[Begin]

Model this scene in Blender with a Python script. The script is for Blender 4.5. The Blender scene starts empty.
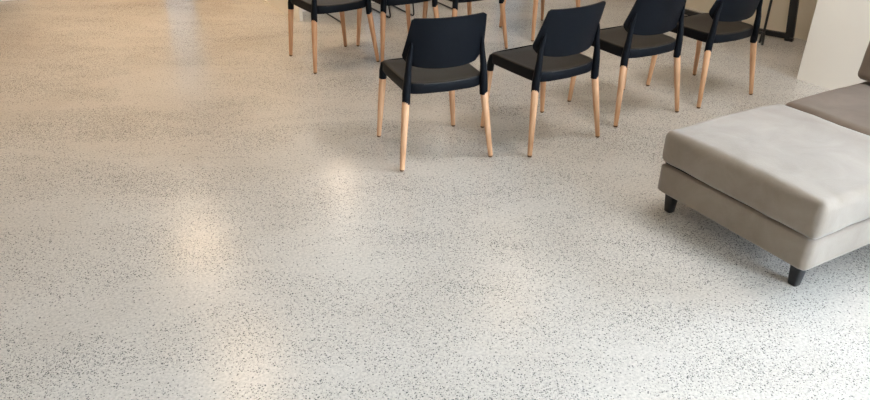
import bpy, bmesh, math, random
from mathutils import Vector, Matrix, noise

C = bpy.context.scene.collection
PI = math.pi
YAW = math.radians(32.0)                       # the room is turned 32 degrees from the camera's heading
R = Vector((math.cos(YAW), math.sin(YAW), 0)); F = Vector((-R.y, R.x, 0))


def W(a, b, z=0.0):
    """room coordinates (a to the right, b to the front wall) -> world"""
    return R * a + F * b + Vector((0, 0, z))


# ------------------------------------------------------------------ materials
def mat(name):
    m = bpy.data.materials.new(name); m.use_nodes = True
    nt = m.node_tree
    return m, nt, nt.nodes['Principled BSDF']


def N(nt, typ, **kw):
    n = nt.nodes.new(typ)
    for k, v in kw.items():
        if k in n.inputs: n.inputs[k].default_value = v
        else: setattr(n, k, v)
    return n


def ramp(nt, fac, stops):
    n = nt.nodes.new('ShaderNodeValToRGB')
    el = n.color_ramp.elements
    while len(el) < len(stops): el.new(0.5)
    for e, (p, c) in zip(el, stops):
        e.position = p; e.color = c if len(c) == 4 else (*c, 1)
    nt.links.new(fac, n.inputs['Fac'])
    return n


def math_node(nt, op, a, b=None):
    n = nt.nodes.new('ShaderNodeMath'); n.operation = op
    for i, v in enumerate((a, b)):
        if v is None: continue
        if isinstance(v, (int, float)): n.inputs[i].default_value = v
        else: nt.links.new(v, n.inputs[i])
    return n.outputs[0]


def mixc(nt, fac, a, b):
    n = nt.nodes.new('ShaderNodeMix'); n.data_type = 'RGBA'
    for i, v in ((0, fac), (6, a), (7, b)):
        if isinstance(v, (int, float)): n.inputs[i].default_value = v
        elif isinstance(v, tuple): n.inputs[i].default_value = (*v, 1) if len(v) == 3 else v
        else: nt.links.new(v, n.inputs[i])
    return n.outputs[2]


def simple(name, col, rough=.5, spec=.5, metal=0, var=.06, scale=6, bump=0, bscale=200, sheen=0):
    m, nt, p = mat(name)
    tc = N(nt, 'ShaderNodeTexCoord')
    nz = N(nt, 'ShaderNodeTexNoise', Scale=scale, Detail=4.0)
    nt.links.new(tc.outputs['Object'], nz.inputs['Vector'])
    lo = tuple(c * (1 - var) for c in col); hi = tuple(min(1, c * (1 + var)) for c in col)
    r = ramp(nt, nz.outputs['Fac'], [(.3, lo), (.7, hi)])
    nt.links.new(r.outputs['Color'], p.inputs['Base Color'])
    p.inputs['Roughness'].default_value = rough
    p.inputs['Specular IOR Level'].default_value = spec
    p.inputs['Metallic'].default_value = metal
    if sheen:
        p.inputs['Sheen Weight'].default_value = sheen
        p.inputs['Sheen Roughness'].default_value = .45
    if bump:
        nb = N(nt, 'ShaderNodeTexNoise', Scale=bscale, Detail=2.0)
        nt.links.new(tc.outputs['Object'], nb.inputs['Vector'])
        bn = N(nt, 'ShaderNodeBump', Strength=bump, Distance=.002)
        nt.links.new(nb.outputs['Fac'], bn.inputs['Height'])
        nt.links.new(bn.outputs['Normal'], p.inputs['Normal'])
    return m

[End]

### EXERCISE DETAILS:
Find how many lines in the listing hold "scene", and reply with that number only.

### COMPLETED EXERCISE:
2